> [Goal of the exercise] From the first line of the data below through the line bearing "return np.stack([CX +", reproduce each line exactly; do not include pictures.

> [Source excerpt]

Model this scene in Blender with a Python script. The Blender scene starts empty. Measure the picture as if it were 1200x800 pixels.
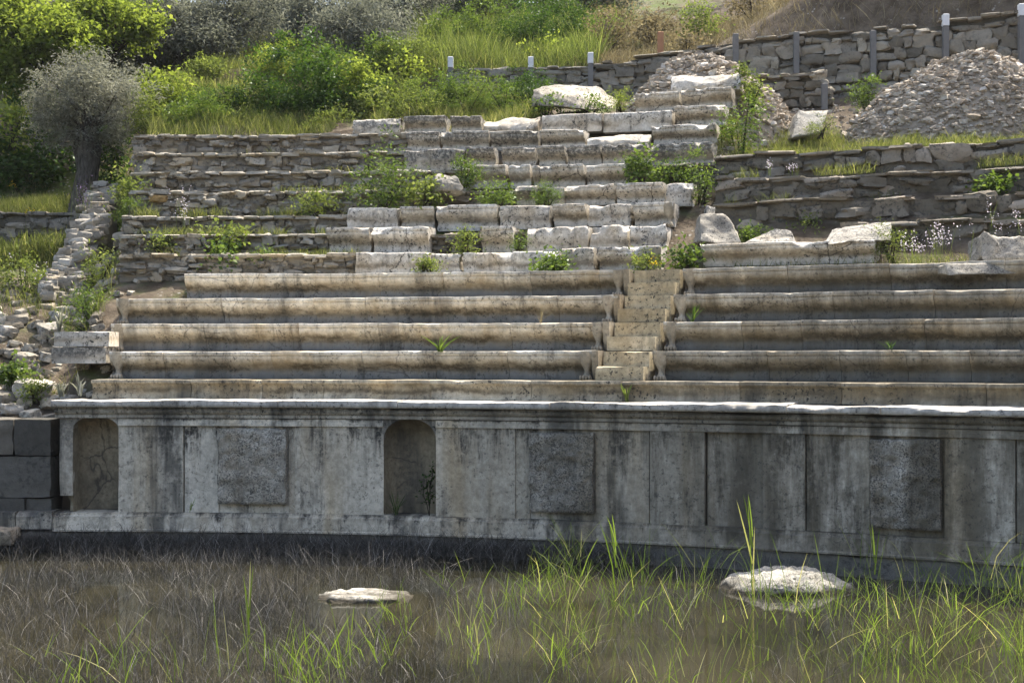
import bpy, bmesh, math, random
import numpy as np
from math import pi, sin, cos, atan2, sqrt, radians
from mathutils import Vector

SC = bpy.context.scene
COL = SC.collection
rng = np.random.default_rng(11)
random.seed(5)
ZC = 2.66                      # eye height above the pond
CX, CY = -6.0, -5.2            # centre of the theatre's curve
F = 1600.0                     # focal length in photo pixels, horizon at row 417

# ------------------------------------------------------------------ geometry helpers
def ray_R(px, R):
    t = (px - 600) / F
    a = t * t + 1; b = 2 * (-CX * t - CY); c = CX * CX + CY * CY - R * R
    Y = (-b + sqrt(b * b - 4 * a * c)) / (2 * a)
    return t * Y, Y
def th_at(px, R):
    x, y = ray_R(px, R)
    return atan2(x - CX, y - CY)
def z_at(py, Y): return ZC - (py - 417) / F * Y
def at(px, py, Y): return Vector(((px - 600) / F * Y, Y, z_at(py, Y)))
def pol(R, th, z): return (CX + R * sin(th), CY + R * cos(th), z)
def polv(R, th, z):
    return np.stack([CX + R * np.sin(th), CY + R * np.cos(th), z + 0 * R * th], -1)

def _h(ix, iy, iz, seed):
    h = (ix * 374761393 + iy * 668265263 + iz * 2147483647 + seed * 974634777) & 0xffffffff
    h = ((h ^ (h >> 13)) * 1274126177) & 0xffffffff
    h = (h ^ (h >> 16)) & 0xffffffff
    return h.astype(np.float64) / 4294967295.0
def vnoise(p, seed=0):
    p = np.asarray(p, float)
    i = np.floor(p).astype(np.int64); f = p - i; f = f * f * (3 - 2 * f)
    r = 0
    for dx in (0, 1):
        for dy in (0, 1):
            for dz in (0, 1):
                w = (f[..., 0] if dx else 1 - f[..., 0]) * (f[..., 1] if dy else 1 - f[..., 1]) * (f[..., 2] if dz else 1 - f[..., 2])
                r = r + w * _h(i[..., 0] + dx, i[..., 1] + dy, i[..., 2] + dz, seed)
    return r * 2 - 1
def fbm(p, seed=0, o=3):
    r = 0; a = 1
    for k in range(o):
        r = r + a * vnoise(np.asarray(p) * (2.03 ** k), seed + k * 17); a *= .5
    return r
def n2(x, y, seed=0, o=3):
    x = np.asarray(x, float)
    return fbm(np.stack([x, y + 0 * x, 0 * x + .37], -1), seed, o)

class MB:
    """collects pieces and links them as ONE mesh object"""
    def __init__(s): s.v = []; s.f = []; s.n = 0; s.a = []
    def add(s, v, f, a=None):
        v = np.asarray(v, float).reshape(-1, 3)
        s.v.append(v)
        s.a.append(np.zeros((len(v), 3)) if a is None else np.asarray(a, float).reshape(-1, 3))
        n = s.n
        s.f.extend([[i + n for i in q] for q in f]); s.n += len(v)
    def build(s, name, mat, parent=None, smooth=True, origin=None):
        V = np.concatenate(s.v); A = np.concatenate(s.a)
        if origin is None: origin = Vector((0, 0, 0)) if parent is None else Vector(parent.location)
        me = bpy.data.meshes.new(name)
        me.from_pydata((V - np.array(origin)).tolist(), [], s.f)
        at_ = me.attributes.new('suv', 'FLOAT_VECTOR', 'POINT')
        at_.data.foreach_set('vector', A.ravel())
        if smooth:
            me.polygons.foreach_set('use_smooth', [True] * len(me.polygons)); me.set_sharp_from_angle(angle=radians(42))
        me.materials.append(mat)
        o = bpy.data.objects.new(name, me); COL.objects.link(o)
        if parent is not None: o.parent = parent
        else: o.location = origin
        return o

def leaf_mesh(name, mat, V, R, parent=None, k=4, origin=None):
    """V: (n,k,3) corner points of n leaves, R: (n,) random shade"""
    n = len(V)
    if origin is None: origin = (0, 0, 0) if parent is None else parent.location
    me = bpy.data.meshes.new(name)
    me.vertices.add(n * k); me.loops.add(n * k); me.polygons.add(n)
    me.vertices.foreach_set('co', (V - np.array(origin)).astype(np.float32).ravel())
    me.loops.foreach_set('vertex_index', np.arange(n * k, dtype=np.int32))
    me.polygons.foreach_set('loop_start', np.arange(0, n * k, k, dtype=np.int32))
    me.update(calc_edges=True)
    a = me.attributes.new('rnd', 'FLOAT', 'POINT'); a.data.foreach_set('value', np.repeat(R, k).astype(np.float32))
    me.materials.append(mat)
    o = bpy.data.objects.new(name, me); COL.objects.link(o)
    if parent is not None: o.parent = parent
    else: o.location = origin
    return o

def tag(o, label=None, cat=None, group=None, kind=None):
    if label: o['label'] = label
    if cat: o['category'] = cat
    if group: o['group'] = group
    if kind: o['kind'] = kind
    return o
def empty(name, loc, label, cat, group=None):
    o = bpy.data.objects.new(name, None); COL.objects.link(o); o.location = loc
    o.empty_display_size = .1
    return tag(o, label, cat, group)

def grid_faces(n, m, closed=True):
    f = []
    for i in range(n - 1):
        for j in range(m if closed else m - 1):
            j2 = (j + 1) % m
            f.append((i * m + j, i * m + j2, (i + 1) * m + j2, (i + 1) * m + j))
    return f
def sweep(mb, R, th0, th1, prof, seg=.08, rough=0., chip=0., seed=0, caps=True, zref=None, endrough=0., freq=3.):
    """sweep a closed (r,z) profile along the curve; rough/chip wear the stone"""
    L = abs(th1 - th0) * R
    n = max(2, int(math.ceil(L / seg)) + 1)
    prof = np.array(prof, float); m = len(prof)
    th = np.linspace(th0, th1, n)
    r = np.repeat(prof[None, :, 0], n, 0).copy(); z = np.repeat(prof[None, :, 1], n, 0).copy()
    T = np.repeat(th[:, None], m, 1).copy()
    z0, z1 = prof[:, 1].min(), prof[:, 1].max(); rmin = prof[:, 0].min()
    P = polv(R + r, T, z)
    if rough:
        d = fbm(P * freq, seed, 4) * rough
        z_ = z
        front = np.clip(1 - (r - rmin) / .25, 0, 1)
        r = r + d * front
        z = z + np.where(z_ > (z0 + z1) / 2, 1, 0) * fbm(P * freq * .8 + 31, seed + 3, 3) * rough * .7
        if endrough:
            e = fbm(P * 5, seed + 9, 3) * endrough / R
            T[0] += np.abs(e[0]); T[-1] -= np.abs(e[-1])
    if chip:
        s = T * R
        c = np.clip(n2(s * 1.1, s * 0 + seed * 3.1, seed + 5, 4) - .25, 0, 1) * chip + np.clip(n2(s * 6, s * 0 + seed, seed + 8, 3) - .3, 0, 1) * chip * .5
        edge = np.clip((z - (z0 + (z1 - z0) * .72)) / ((z1 - z0) * .28), 0, 1) * np.clip(1 - (r - rmin) / .18, 0, 1)
        r = r + c * edge; z = z - c * edge * .8
    V = polv(R + r, T, z)
    zz0, zz1 = zref if zref else (z0, z1)
    A = np.stack([T * R, (z - zz0) / (zz1 - zz0), r], -1)
    f = grid_faces(n, m)
    if caps:
        f.append(tuple(range(m))[::-1]); f.append(tuple((n - 1) * m + j for j in range(m)))
    mb.add(V, f, A)

# stone template: subdivided cube
def cube_tpl(k):
    pts = {}; V = []; Fc = []
    def idx(p):
        key = tuple(np.round(p, 5))
        if key not in pts: pts[key] = len(V); V.append(p)
        return pts[key]
    for ax in range(3):
        for sg in (-1, 1):
            for i in range(k):
                for j in range(k):
                    q = []
                    for (a, b) in ((i, j), (i + 1, j), (i + 1, j + 1), (i, j + 1)):
                        p = np.zeros(3); p[ax] = sg
                        p[(ax + 1) % 3] = (2 * a / k - 1); p[(ax + 2) % 3] = (2 * b / k - 1)
                        q.append(idx(p))
                    Fc.append(tuple(q if sg > 0 else q[::-1]))
    return np.array(V), Fc
TPL = {k: cube_tpl(k) for k in (2, 3, 4, 6, 10, 16, 24)}
def stone(mb, c, size, rz=0, tilt=(0, 0), k=3, e=.55, noise=.14, seed=0, freq=1.2, val=None):
    V, Fc = TPL[k]
    ln = np.linalg.norm(V, axis=1, keepdims=True)
    P = V * (1 - e) + V / ln * e * 1.15
    P = P * (1 + noise * fbm(V * freq + seed * 7.3, seed, 3 if k > 3 else 2)[:, None])
    if k >= 10: P = P + .5 * noise * (V / ln) * np.round(vnoise(V * 2.2 + 5, seed + 4) * 3)[:, None] / 3 * .5
    P = P * np.array(size) / 2
    cx, sx = cos(tilt[0]), sin(tilt[0]); cy, sy = cos(tilt[1]), sin(tilt[1])
    P = P @ np.array([[1, 0, 0], [0, cx, -sx], [0, sx, cx]]).T @ np.array([[cy, 0, sy], [0, 1, 0], [-sy, 0, cy]]).T
    cz, sz = cos(rz), sin(rz)
    P = P @ np.array([[cz, -sz, 0], [sz, cz, 0], [0, 0, 1]]).T
    rr = random.random() if val is None else val
    A = np.stack([np.full(len(P), rr), np.full(len(P), random.random()), V[:, 2]], -1)
    mb.add(P + np.array(c), Fc, A)
def tube(mb, pts, rad, n=7, seed=0, rough=0.):
    pts = [Vector(p) for p in pts]; V = []; A = []
    for i, p in enumerate(pts):
        d = (pts[min(i + 1, len(pts) - 1)] - pts[max(i - 1, 0)]).normalized()
        u = d.cross(Vector((.31, .87, .2))).normalized(); w = d.cross(u)
        for j in range(n):
            a = 2 * pi * j / n
            k = 1 + rough * (random.random() - .5)
            V.append(p + (u * cos(a) + w * sin(a)) * rad[i] * k); A.append((j / n, i, 0))
    f = grid_faces(len(pts), n); f.append(tuple(range(n))[::-1]); f.append(tuple((len(pts) - 1) * n + j for j in range(n)))
    mb.add([tuple(v) for v in V], f, A)

# ------------------------------------------------------------------ materials
class G:
    def __init__(s, name):
        s.mat = bpy.data.materials.new(name); s.mat.use_nodes = True
        s.nt = s.mat.node_tree; s.nt.nodes.clear()
        s.out = s.nt.nodes.new('ShaderNodeOutputMaterial')
    def n(s, t, **k):
        nd = s.nt.nodes.new('ShaderNode' + t)
        for a, b in k.items(): setattr(nd, a, b)
        return nd
    def L(s, a, b): s.nt.links.new(a, b)
    def set(s, sock, v):
        if isinstance(v, bpy.types.NodeSocket): s.L(v, sock)
        else:
            if sock.type == 'RGBA' and len(v) == 3: v = (*v, 1)
            sock.default_value = v
    def math(s, op, a, b=0., clamp=False):
        nd = s.n('Math', operation=op, use_clamp=clamp); s.set(nd.inputs[0], a); s.set(nd.inputs[1], b); return nd.outputs[0]
    def mix(s, fac, a, b, mode='MIX'):
        nd = s.n('MixRGB', blend_type=mode); s.set(nd.inputs[0], fac); s.set(nd.inputs[1], a); s.set(nd.inputs[2], b); return nd.outputs[0]
    def pos(s): return s.n('NewGeometry').outputs['Position']
    def attr(s, nm): return s.n('Attribute', attribute_name=nm)
    def scale(s, v, sc):
        nd = s.n('VectorMath', operation='MULTIPLY'); s.set(nd.inputs[0], v); nd.inputs[1].default_value = sc; return nd.outputs[0]
    def noise(s, v, sc, det=4, rough=.6, dist=0.):
        nd = s.n('TexNoise'); s.set(nd.inputs['Vector'], v); nd.inputs['Scale'].default_value = sc
        nd.inputs['Detail'].default_value = det; nd.inputs['Roughness'].default_value = rough; nd.inputs['Distortion'].default_value = dist
        return nd.outputs['Fac']
    def voro(s, v, sc, feat='F1'):
        nd = s.n('TexVoronoi', feature=feat); s.set(nd.inputs['Vector'], v); nd.inputs['Scale'].default_value = sc; return nd
    def ss(s, v, a, b):
        nd = s.n('MapRange', interpolation_type='SMOOTHSTEP'); s.set(nd.inputs[0], v)
        nd.inputs[1].default_value = a; nd.inputs[2].default_value = b; return nd.outputs[0]
    def bump(s, h, strength=.5, dist=.02):
        nd = s.n('Bump'); nd.inputs['Strength'].default_value = strength; nd.inputs['Distance'].default_value = dist; s.L(h, nd.inputs['Height']); return nd.outputs[0]
    def prin(s, col, rough=.85, nrm=None, spec=.25):
        b = s.n('BsdfPrincipled'); s.set(b.inputs['Base Color'], col); s.set(b.inputs['Roughness'], rough)
        b.inputs['Specular IOR Level'].default_value = spec
        if nrm is not None: s.L(nrm, b.inputs['Normal'])
        s.L(b.outputs[0], s.out.inputs[0]); return s.mat
    def orand(s): return s.n('ObjectInfo').outputs['Random']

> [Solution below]
Model this scene in Blender with a Python script. The Blender scene starts empty. Measure the picture as if it were 1200x800 pixels.
import bpy, bmesh, math, random
import numpy as np
from math import pi, sin, cos, atan2, sqrt, radians
from mathutils import Vector

SC = bpy.context.scene
COL = SC.collection
rng = np.random.default_rng(11)
random.seed(5)
ZC = 2.66                      # eye height above the pond
CX, CY = -6.0, -5.2            # centre of the theatre's curve
F = 1600.0                     # focal length in photo pixels, horizon at row 417

# ------------------------------------------------------------------ geometry helpers
def ray_R(px, R):
    t = (px - 600) / F
    a = t * t + 1; b = 2 * (-CX * t - CY); c = CX * CX + CY * CY - R * R
    Y = (-b + sqrt(b * b - 4 * a * c)) / (2 * a)
    return t * Y, Y
def th_at(px, R):
    x, y = ray_R(px, R)
    return atan2(x - CX, y - CY)
def z_at(py, Y): return ZC - (py - 417) / F * Y
def at(px, py, Y): return Vector(((px - 600) / F * Y, Y, z_at(py, Y)))
def pol(R, th, z): return (CX + R * sin(th), CY + R * cos(th), z)
def polv(R, th, z):
    return np.stack([CX + R * np.sin(th), CY + R * np.cos(th), z + 0 * R * th], -1)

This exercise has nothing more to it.